Fuel for love

Jan 15, 2003 at 12:00 am

In a departure from the normally acidic tone many environmentalists take toward Detroit’s North American International Auto Show — aka the Love the Auto Orgy — the Michigan Environmental Council is holding a clean-car scavenger hunt for kids under 14. The contest form asks kids to locate auto show vehicles with the best gas mileage and to indicate fuel-efficient technologies. The winner gets a trip to Orlando, Fla.

David Gard, MEC energy policy specialist, says the group wants to send a positive message, instead of attacking 2003’s ever-bigger gas-ravenous SUVs, and “to teach kids the link between fuel efficiencies and the environment.”

This year, auto news isn’t all doom, he says: MEC applauds General Motors’ announcement that it will offer hybrid power trains (two engines: one gas, one pollution-free hydrogen) in GMC Sierra and Chevrolet Silverado pickups this year. The company says it will produce as many as 1 million hybrid vehicles annually by 2007.
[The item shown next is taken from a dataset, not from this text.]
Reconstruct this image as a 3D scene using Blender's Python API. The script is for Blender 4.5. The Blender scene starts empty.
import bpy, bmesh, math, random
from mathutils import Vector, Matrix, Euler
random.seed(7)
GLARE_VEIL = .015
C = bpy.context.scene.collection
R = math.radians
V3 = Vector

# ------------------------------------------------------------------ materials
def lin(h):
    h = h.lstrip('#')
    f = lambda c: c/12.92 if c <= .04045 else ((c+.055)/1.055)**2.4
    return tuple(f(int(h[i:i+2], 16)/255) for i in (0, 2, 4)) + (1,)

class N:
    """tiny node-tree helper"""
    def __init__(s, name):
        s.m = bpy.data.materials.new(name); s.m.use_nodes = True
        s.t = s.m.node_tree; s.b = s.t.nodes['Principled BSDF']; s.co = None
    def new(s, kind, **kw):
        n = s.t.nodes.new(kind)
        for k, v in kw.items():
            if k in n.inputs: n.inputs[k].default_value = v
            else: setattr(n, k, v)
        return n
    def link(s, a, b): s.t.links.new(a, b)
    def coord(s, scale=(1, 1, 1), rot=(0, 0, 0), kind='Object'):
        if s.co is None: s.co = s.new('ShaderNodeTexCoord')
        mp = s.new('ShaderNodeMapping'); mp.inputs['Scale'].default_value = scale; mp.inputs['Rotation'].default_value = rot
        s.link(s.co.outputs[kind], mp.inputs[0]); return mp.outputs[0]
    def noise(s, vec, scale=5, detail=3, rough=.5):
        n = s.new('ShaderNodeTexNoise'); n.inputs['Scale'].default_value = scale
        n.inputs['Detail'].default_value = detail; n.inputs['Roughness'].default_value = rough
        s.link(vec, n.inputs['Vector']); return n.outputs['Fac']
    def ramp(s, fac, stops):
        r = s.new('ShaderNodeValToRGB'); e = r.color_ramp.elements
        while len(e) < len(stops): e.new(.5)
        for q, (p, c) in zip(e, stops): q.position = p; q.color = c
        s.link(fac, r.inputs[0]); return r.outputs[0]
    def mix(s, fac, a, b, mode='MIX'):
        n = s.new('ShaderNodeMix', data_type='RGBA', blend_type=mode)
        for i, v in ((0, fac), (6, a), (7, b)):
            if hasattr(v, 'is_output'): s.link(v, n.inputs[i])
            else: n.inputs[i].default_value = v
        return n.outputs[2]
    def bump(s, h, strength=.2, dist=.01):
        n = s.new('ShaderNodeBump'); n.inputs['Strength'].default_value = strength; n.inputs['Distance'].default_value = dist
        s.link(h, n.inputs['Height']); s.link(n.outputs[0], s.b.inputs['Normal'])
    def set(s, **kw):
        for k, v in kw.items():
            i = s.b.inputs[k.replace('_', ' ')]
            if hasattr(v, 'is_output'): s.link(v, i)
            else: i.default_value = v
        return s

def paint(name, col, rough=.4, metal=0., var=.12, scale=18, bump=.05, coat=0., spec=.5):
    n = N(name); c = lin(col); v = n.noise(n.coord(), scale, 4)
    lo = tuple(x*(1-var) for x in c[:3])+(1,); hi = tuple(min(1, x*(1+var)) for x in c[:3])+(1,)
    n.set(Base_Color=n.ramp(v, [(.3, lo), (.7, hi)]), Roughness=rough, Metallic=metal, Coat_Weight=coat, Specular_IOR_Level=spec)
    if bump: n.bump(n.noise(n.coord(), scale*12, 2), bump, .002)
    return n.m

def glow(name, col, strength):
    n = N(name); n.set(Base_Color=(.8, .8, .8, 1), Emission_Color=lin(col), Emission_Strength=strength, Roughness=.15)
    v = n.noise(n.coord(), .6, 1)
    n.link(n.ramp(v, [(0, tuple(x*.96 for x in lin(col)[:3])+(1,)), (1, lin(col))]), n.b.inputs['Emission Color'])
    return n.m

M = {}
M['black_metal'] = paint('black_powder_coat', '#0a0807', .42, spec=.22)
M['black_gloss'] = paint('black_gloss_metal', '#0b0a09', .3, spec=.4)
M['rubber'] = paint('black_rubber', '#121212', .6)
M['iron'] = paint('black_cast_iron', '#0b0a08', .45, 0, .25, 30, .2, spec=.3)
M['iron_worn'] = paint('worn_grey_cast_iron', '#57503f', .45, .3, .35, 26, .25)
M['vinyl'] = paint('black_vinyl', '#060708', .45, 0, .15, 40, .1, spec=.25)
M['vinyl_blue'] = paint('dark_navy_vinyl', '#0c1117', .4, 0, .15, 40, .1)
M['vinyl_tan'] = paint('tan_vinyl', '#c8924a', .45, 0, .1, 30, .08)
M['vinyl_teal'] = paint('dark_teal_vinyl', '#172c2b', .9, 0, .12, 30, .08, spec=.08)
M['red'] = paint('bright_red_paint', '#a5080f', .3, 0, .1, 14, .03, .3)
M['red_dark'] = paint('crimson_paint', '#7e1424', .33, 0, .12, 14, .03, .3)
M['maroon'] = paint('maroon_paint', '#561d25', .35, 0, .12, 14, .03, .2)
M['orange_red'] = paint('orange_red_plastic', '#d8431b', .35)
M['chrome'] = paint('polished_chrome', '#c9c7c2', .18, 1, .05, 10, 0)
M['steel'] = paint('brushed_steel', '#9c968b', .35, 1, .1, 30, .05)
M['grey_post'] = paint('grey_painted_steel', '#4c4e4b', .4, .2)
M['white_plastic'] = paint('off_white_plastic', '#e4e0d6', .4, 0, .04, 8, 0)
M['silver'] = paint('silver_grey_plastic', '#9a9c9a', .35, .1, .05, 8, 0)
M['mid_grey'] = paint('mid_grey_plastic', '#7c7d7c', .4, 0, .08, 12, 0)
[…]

Regular SUVs, which account for one-fourth of auto sales (more than 4 million annually), spurred a headlines-grabbing TV ad last week linking SUV gas usage to terrorism. A group called The Detroit Project, headed by LA columnist Arianna Huffington, paid for the ad. Detroit TV stations refused to run it but newspapers wrote about it.

Gard says the message is “on target.” “There’s evidence … that some of the money that comes from the sale of foreign oil goes to terrorist activity,” says Gard.

Detroit’s Mayor Kwame Kilpatrick says he thinks the ad is “somewhat ridiculous,” and not unlike saying “Arabs support terrorism” because it is so generalizing. “You indict people with statements like that who don’t deserve it,” says the mayor, whose wife drives an SUV.